Doyle and my son Jonathan at the start of the race.

This year’s Texas River Marathon was my eighth marathon canoe race and Doyle’s first. I was especially glad to see my son Jonathan at the race and many friends from past races. The paddling community in Texas is one of the friendliest bunch of folks I have ever met. There is never a shortage of encouragement from seasoned racers and the crowds along the way. As one of the newer guys on the paddling scene, I have always felt welcomed at these races.

My son Jonathan (red shirt) and Bob pulling ahead.

My son Jonathan and Bob pulling ahead in their aluminum canoe.

This year’s Texas River Marathon was shortened from 39 to 34 miles because of changes in the start and finish points. Doyle and I set a goal to finish the course in seven-hours or less. We enjoyed paddling with my son Jonathan and his paddling partner Bob on part of the course. But, of course, these young boys eventually pulled ahead while Doyle and I just tried to maintain a steady pace. Our goal for the water safari is to maintain a pace that will enable us to finish the course in less than the 100-hours time limit.

Reaching the finish line in Victoria, Texas.

Reaching the finish line in Victoria, Texas.

Doyle and I paddled well but we were passed by a lot of boats. We had to remind ourselves that our goal was to finish the race and not to kill ourselves trying to keep up with younger or more seasoned racers, many in lighter and faster boats. I am happy to say that we finished the race in 6 hours and 54 minutes with only 5 minutes and 8 seconds of stop time along the way. As Doyle said, “That’s not bad for two guys with a combined age of 109.”

Water skiing on the Aransas River in 1979.

Water skiing on the Aransas River in 1979.

In some ways I wish I still had the strength I had when I was a young guy having adventures on the water and on the slopes. But the reality is that I can still have a great time doing hard things if I will just pace myself and enjoy the journey. I am glad that my son Jonathan encouraged me to join him in competing in marathon canoe races when I was 55-years old. I like the challenge of doing hard things because it keeps me young at heart. So, I plan to keep paddling and portaging and enjoying the challenge of hard things for as long as I can.


  1. Well done. Congratulations Omar and Doyle! Your comments about wishing you had the strength of your younger years got me thinking too. In God’s ‘economy’ physical strength may wane, but He grows our wisdom through life experiences over the years as we walk with Him. If I had to choose between youth (young and dumb) and wisdom (older and wiser), I’d take the wisdom! I love that He encourages His kids at each stage of our lives in Isaiah 40:30-31: “Though youths grow weary and tired, and vigorous young men stumble badly, yet those who wait for the Lord will gain new strength; they will mount up with wings like eagles, they will run and not get tired, they will walk and not become weary.” We may be moving from the ‘running’ to the ‘walking’ stage of this life, but I’m thankful that though the ‘outer man is decaying’, He daily renews us on the inside, and faithfully empowers us to keep moving forward and onward toward the prize!

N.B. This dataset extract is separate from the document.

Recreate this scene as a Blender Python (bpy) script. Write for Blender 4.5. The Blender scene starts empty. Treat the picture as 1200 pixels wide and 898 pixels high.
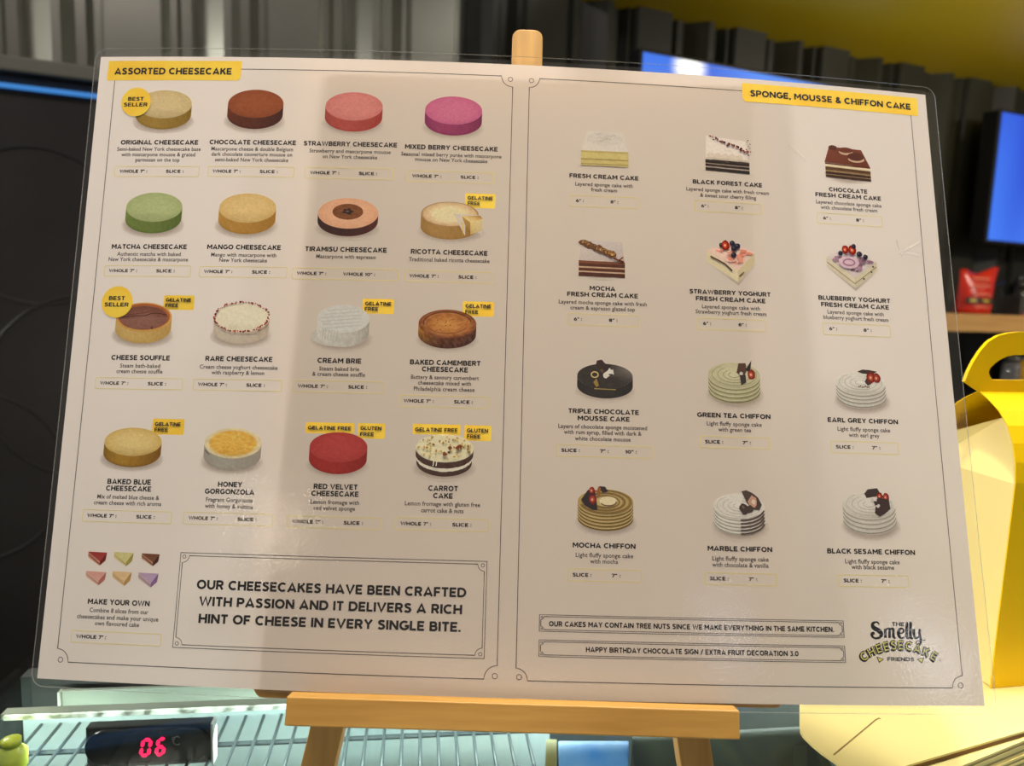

    • Good word, Pam. I prefer older and wiser and trusting God to renew my strength.

  2. Congratulations Omar and Doyle.

  3. Congrats to you both! I love what you say about doing hard things and staying young at heart. That sentiment drives my races as well, and I always love seeing people out there with many more years on them than I have because it gives me hope that I can stay healthy, train smart, and continue racing well into the future. Thanks for sharing your efforts and successes with us!

    • Thanks, Donna. I too love the inspiration I receive from watching those who are even older than me on the river. They give me hope that if I stay consistent I too can enjoy many more years of adventures on the water. I wish you the best in your races. Keep running!

  4. It was a fun race, great job. We were right there with you. We’ll see you at the safari!
    – Alan

    • Thanks, Alan. Look forward to seeing you at the TWS in June.